UMA ROLHA NA LÁGRIMA - MARIA LINDGREN

“Mas a fantasia de organdi continuava a me esperar...”

Maria Lindgren

Uma rolha na lágrima. Por associação penso encontrar uma antiga garrafa escondida na areia com um papiro dobrado no interior e libertar o aroma e o sabor de um tinto vinho distante das praias globalizadas. Degustá-lo com suavidade e deixar que a magia das primaveras embriagadas fortaleça a lucidez para perceber a lágrima na aridez do cotidiano.

Aproveito o entardecer chuvoso no Rio de Janeiro para me aventurar na descoberta de “Uma rolha na lágrima” de Maria Lindgren (Editora Mondrian). Os contos e crônicas costuram tempos distantes dos “eus” fictícios e reais da menina exibida de Niterói e da mulher debruçada sobre as palavras na zona sul carioca. Na apresentação “Memórias Compulsórias”, a escritora afirma a intenção de desafiar o senso comum e mostrar com densidade as confissões de vida de uma mulher ousada e sincera: relatos de dor, encontros, ilusões e a constante redescoberta de si própria.

Uma viagem que seduz logo na origem e realça como é imprescindível sentir cada parte da trajetória. A cada conto nos transformamos em um novo ponto de partida e percebemos a intensidade das tantas travessias narradas. Reflexivos, incorporamos os retalhos dos imigrantes portugueses em busca do ideal do novo mundo, como também sentimos o envelhecimento das possibilidades no mundo contemporâneo marcado por injustiças sociais. Diferenças globalizadas após a queda dos tantos muros que ainda resguardavam a utopia.

O vinho do Porto e a mesa farta. Certamente, realidades ou fantasias que nunca abandonaram os sonhos da autora mesmo quando eram apenas lembranças dos áureos tempos do bazar do pai em Niterói. Conflitos familiares, pequenos objetos, antigas fotografias, poetas portugueses, religião, diários de viagens... Argumentos que universalizam sua obra e intercalam alegorias autênticas na fantasia de carnaval com o xale de franjas vestindo o fado. Os contos de Maria Lindgren alinhavam recordações e sonhos, alegria e nostalgia... Talvez o desvendamento da metáfora inicial do título.

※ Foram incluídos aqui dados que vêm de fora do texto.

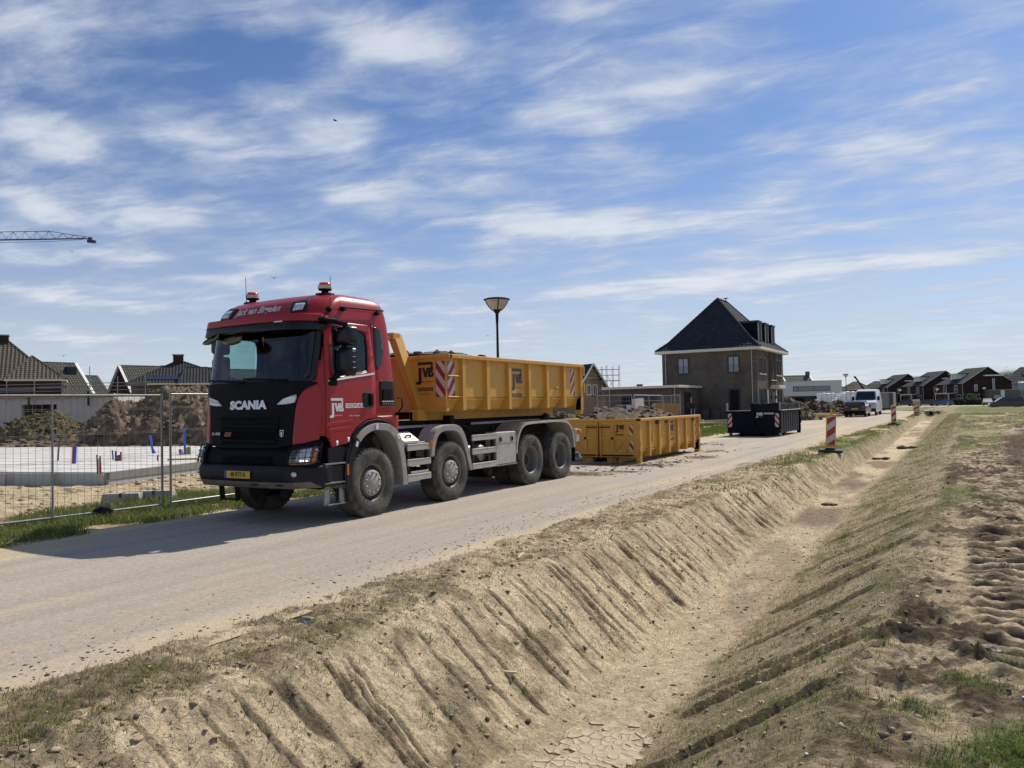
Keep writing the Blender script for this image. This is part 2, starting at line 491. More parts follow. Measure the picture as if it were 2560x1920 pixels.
def grid_mesh(name, X, Y, Z, mats, col=None, smooth=True):
    """X, Y, Z: 2-D arrays of a sheet"""
    r, c = X.shape
    co = np.stack([X, Y, Z], -1).reshape(-1, 3).astype(np.float32)
    i = np.arange(r * c).reshape(r, c)
    q = np.stack([i[:-1, :-1], i[:-1, 1:], i[1:, 1:], i[1:, :-1]], -1).reshape(-1, 4)
    me = bpy.data.meshes.new(name)
    me.vertices.add(len(co)); me.vertices.foreach_set('co', co.ravel())
    me.loops.add(q.size); me.loops.foreach_set('vertex_index', q.ravel().astype(np.int32))
    me.polygons.add(len(q)); me.polygons.foreach_set('loop_start', np.arange(0, q.size, 4, dtype=np.int32))
    me.polygons.foreach_set('use_smooth', np.full(len(q), smooth, dtype=bool))
    if col is not None:
        at = me.attributes.new('Col', 'FLOAT_COLOR', 'POINT')
        at.data.foreach_set('color', col.reshape(-1, 4).astype(np.float32).ravel())
    for mt in (mats if isinstance(mats, (list, tuple)) else [mats]): me.materials.append(mt)
    me.update(calc_edges=True)
    o = bpy.data.objects.new(name, me); COL.objects.link(o)
    return o


def tri_mesh(name, co, tris, mats, mi=None, col=None):
    me = bpy.data.meshes.new(name)
    me.vertices.add(len(co)); me.vertices.foreach_set('co', co.astype(np.float32).ravel())
    k_ = tris.shape[1]
    me.loops.add(tris.size); me.loops.foreach_set('vertex_index', tris.ravel().astype(np.int32))
    me.polygons.add(len(tris)); me.polygons.foreach_set('loop_start', np.arange(0, tris.size, k_, dtype=np.int32))
    for mt in (mats if isinstance(mats, (list, tuple)) else [mats]): me.materials.append(mt)
    if mi is not None: me.polygons.foreach_set('material_index', mi.astype(np.int32))
    if col is not None:
        at = me.attributes.new('Col', 'FLOAT_COLOR', 'POINT'); at.data.foreach_set('color', col.astype(np.float32).ravel())
    me.update(calc_edges=True)
    o = bpy.data.objects.new(name, me); COL.objects.link(o)
    return o

build_sky()

# ------------------------------------------------------------------ the lie of the land
def road_l(Y): return np.interp(Y, [-60, 4, 6, 8, 10, 14, 40, 52, 67, 98, 103, 106], [-10.4, -10.45, -10.62, -10.8, -10.95, -10.9, -10.7, -12.2, -13.9, -15.3, -45, -70])
def road_r(Y): return np.interp(Y, [-60, 3, 12, 40, 70, 100, 110], [-5.0, -5.0, -5.1, -5.15, -5.0, -5.6, -9.0])
ROAD_END = 112.0
def bend(Y): return -np.interp(Y, [0, 40, 50, 80, 100, 130], [0, 0, .25, .85, 1.45, 2.0])
def dep(Y): return np.interp(Y, [-20, 8, 13, 22, 50, 99.2, 99.9], [.88, .86, .73, .57, .5, .5, 0.0])
_GR = np.random.RandomState(5)
GROOVES = []
yy = 2.6
while yy < 60:
    GROOVES.append((yy, _GR.uniform(.007, .015) * (1 + yy * .012), _GR.uniform(.018, .045), _GR.uniform(-.08, .12), _GR.uniform(.82, 1.05), _GR.uniform(.02, .20), _GR.uniform(.05, .13) if _GR.rand() < .25 else 0.0))
    yy += _GR.choice([_GR.uniform(.06, .14), _GR.uniform(.14, .5), _GR.uniform(.14, .5)])
RGROOVES = [(y, _GR.uniform(.02, .04), _GR.uniform(.03, .07), _GR.uniform(-.3, .1), _GR.uniform(.75, 1.0), _GR.uniform(.35, .75)) for y in (3.2, 4.6, 5.7, 6.3, 7.4, 8.7, 9.05, 10.2, 11.6, 13.2, 14.9, 17.1, 19.6, 22.0, 26, 31)]


TUSSOCK = list(zip((.02, .12, .22, .30, .36, .28, .18, .06, -.15, -.3, -.05, .42, .2, .1), (4.2, 4.35, 4.45, 4.55, 4.7, 4.62, 4.3, 4.12, 4.0, 4.6, 5.2, 5.0, 5.7, 3.75)))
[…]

“O Capacorna”. Cruzar a linha do Equador... “A viagem pelo mar, contada e decantada por minha mãe, sintetizava o meu desejo de aventuras românticas, perseguido e nunca vivido”. A narrativa teatralizada sobre a travessia dos recém-casados flutuando num mar a ser descoberto se transforma no ideal romântico a ser perseguido pela narradora. Adotamos o olhar de Maria Lindgren e observamos o navio surgir nas brumas dos nossos sonhos. “Talvez, um dia...”

Boêmios no frescor da idade, a alegria dos freqüentadores do Luna Bar do Leblon e a dissolução do grupo nas dobras dos tempos estão gravados no conto Marília-Marina. Percebemos a continuidade da vida e a impossibilidade de retornar às mesmas perspectivas. A autora abre um espelho e eis a personagem do passado com os cabelos crespos e os lábios vermelhos numa mesa de jovens embasbacados cercado por novos desconhecidos...

“Desmoronar” significa perceber as vivências com nostalgia, sentir dor ao percorrer os antigos olhares, mas se levantar com ímpeto. Sentimos a mudança. Gostaríamos de permanecer no apartamento aprazível do conto “Estranho par”, mas a autora novamente nos encoraja a guardar a nostalgia e acreditar no futuro. “Adeus, casa velha! Parto para construir uma novinha em folha. Tem que dar certo!” O livro encerra ao chegar em “A Santa Terrinha”, porto inaugural de José em Mouramorta, pequena aldeia de Portugal.

A beleza dos contos de Maria Lindgren está em cada palavra. A construção segura e poética que alicerça o vivido no papel e faz com que cada leitor perceba as imagens, ouça as músicas, compreenda os sentimentos desembrulhados e depois, com otimismo, possa elaborar as próprias vivências na trajetória de quem pode assumir plenamente a vida.